El ambiente de la Revolución no permitía discrepancias; imperaban el fanatismo y la fe en un futuro «luminoso», como repetían incesantemente sus líderes. Este fanatismo llegó a la cúspide con el desarrollo de lo que se llamó la ORI, es decir, Organizaciones Revolucionarias Integradas. La chusmería y la vulgaridad, que fueron elementos estimulados por la Revolución, estuvieron presentes, lógicamente, en aquellas organizaciones. Una consigna decía: «La ORI es la candela; no le diga ORI, dígale Candela». Y al son de aquellas canciones, de aquellos gritos, todo el mundo movía las nalgas, giraba y cantaba.

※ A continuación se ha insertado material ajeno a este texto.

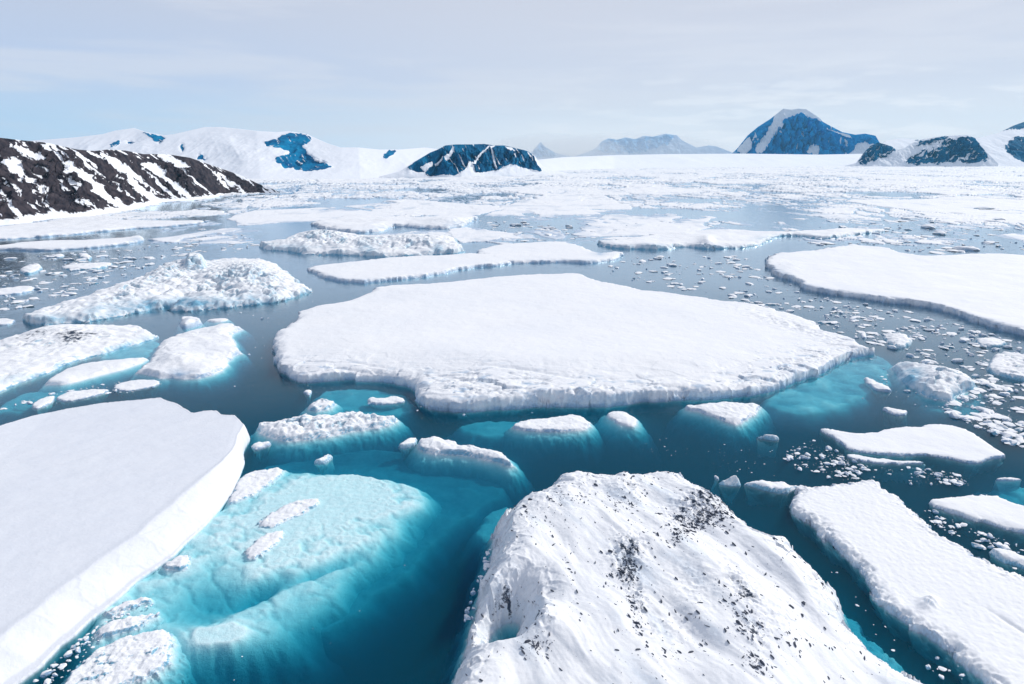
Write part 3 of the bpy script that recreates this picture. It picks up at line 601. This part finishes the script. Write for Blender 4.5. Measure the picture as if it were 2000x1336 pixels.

En realidad, detrás de la ORI lo que estaba era el Partido Comunista, como es natural, y Fidel Castro se dio cuenta de que estas organizaciones integradas querían eliminarlo a él mismo y tomar el poder; es decir, los viejos comunistas querían desplazar a Castro y ser ellos los líderes. Pero, si alguna fidelidad le ha tenido Fidel Castro a alguien, es a Fidel Castro. Más adelante se celebraron juicios y se condenaron a algunos de esos señores a treinta años de prisión. Y Castro se declaró marxista, y dijo que siempre había sido comunista; que su formación había sido marxista-leninista y pasó él a ser «la Candela», paso a ser la ORI, el jefe de todas las «organizaciones integradas».
Terminé mi curso de contador agrícola y, antes de ir para la granja que me habían señalado, la William Soler, cerca de Manzanillo, en el extremo sur de la provincia de Oriente, pasé unos días en la casa de mi abuelo.